Rows from a 3D scene dataset:
+--

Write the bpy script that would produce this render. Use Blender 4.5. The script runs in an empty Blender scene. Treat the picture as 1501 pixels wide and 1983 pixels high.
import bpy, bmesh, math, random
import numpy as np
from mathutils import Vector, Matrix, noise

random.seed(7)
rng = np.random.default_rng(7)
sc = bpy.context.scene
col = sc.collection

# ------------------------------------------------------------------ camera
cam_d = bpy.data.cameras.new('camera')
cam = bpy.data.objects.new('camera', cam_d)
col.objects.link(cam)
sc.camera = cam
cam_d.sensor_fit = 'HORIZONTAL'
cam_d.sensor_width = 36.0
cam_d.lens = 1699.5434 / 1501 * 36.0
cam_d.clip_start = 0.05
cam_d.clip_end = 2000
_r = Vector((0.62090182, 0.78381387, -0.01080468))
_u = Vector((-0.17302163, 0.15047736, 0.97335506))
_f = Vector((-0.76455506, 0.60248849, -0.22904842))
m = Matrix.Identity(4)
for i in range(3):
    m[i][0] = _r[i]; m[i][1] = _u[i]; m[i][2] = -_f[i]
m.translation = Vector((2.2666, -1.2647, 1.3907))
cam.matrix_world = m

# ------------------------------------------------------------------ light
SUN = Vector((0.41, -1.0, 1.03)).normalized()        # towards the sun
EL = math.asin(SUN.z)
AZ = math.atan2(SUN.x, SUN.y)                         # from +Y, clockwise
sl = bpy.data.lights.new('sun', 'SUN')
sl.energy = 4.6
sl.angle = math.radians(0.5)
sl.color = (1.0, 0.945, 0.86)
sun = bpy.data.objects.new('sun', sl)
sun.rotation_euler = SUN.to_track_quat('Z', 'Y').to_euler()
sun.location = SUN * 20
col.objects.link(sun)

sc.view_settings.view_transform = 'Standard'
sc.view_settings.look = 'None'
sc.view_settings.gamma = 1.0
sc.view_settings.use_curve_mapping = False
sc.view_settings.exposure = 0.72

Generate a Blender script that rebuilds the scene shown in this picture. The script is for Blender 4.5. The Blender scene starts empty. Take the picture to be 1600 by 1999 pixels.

+--

[AIM]: Write out the data exactly as it stands.

[ANSWER TO THE TASK]:
Write the bpy script that would produce this render. Use Blender 4.5. The script runs in an empty Blender scene. Treat the picture as 1501 pixels wide and 1983 pixels high.
import bpy, bmesh, math, random
import numpy as np
from mathutils import Vector, Matrix, noise

random.seed(7)
rng = np.random.default_rng(7)
sc = bpy.context.scene
col = sc.collection

# ------------------------------------------------------------------ camera
cam_d = bpy.data.cameras.new('camera')
cam = bpy.data.objects.new('camera', cam_d)
col.objects.link(cam)
sc.camera = cam
cam_d.sensor_fit = 'HORIZONTAL'
cam_d.sensor_width = 36.0
cam_d.lens = 1699.5434 / 1501 * 36.0
cam_d.clip_start = 0.05
cam_d.clip_end = 2000
_r = Vector((0.62090182, 0.78381387, -0.01080468))
_u = Vector((-0.17302163, 0.15047736, 0.97335506))
_f = Vector((-0.76455506, 0.60248849, -0.22904842))
m = Matrix.Identity(4)
for i in range(3):
    m[i][0] = _r[i]; m[i][1] = _u[i]; m[i][2] = -_f[i]
m.translation = Vector((2.2666, -1.2647, 1.3907))
cam.matrix_world = m

# ------------------------------------------------------------------ light
SUN = Vector((0.41, -1.0, 1.03)).normalized()        # towards the sun
EL = math.asin(SUN.z)
AZ = math.atan2(SUN.x, SUN.y)                         # from +Y, clockwise
sl = bpy.data.lights.new('sun', 'SUN')
sl.energy = 4.6
sl.angle = math.radians(0.5)
sl.color = (1.0, 0.945, 0.86)
sun = bpy.data.objects.new('sun', sl)
sun.rotation_euler = SUN.to_track_quat('Z', 'Y').to_euler()
sun.location = SUN * 20
col.objects.link(sun)

sc.view_settings.view_transform = 'Standard'
sc.view_settings.look = 'None'
sc.view_settings.gamma = 1.0
sc.view_settings.use_curve_mapping = False
sc.view_settings.exposure = 0.72

Generate a Blender script that rebuilds the scene shown in this picture. The script is for Blender 4.5. The Blender scene starts empty. Take the picture to be 1600 by 1999 pixels.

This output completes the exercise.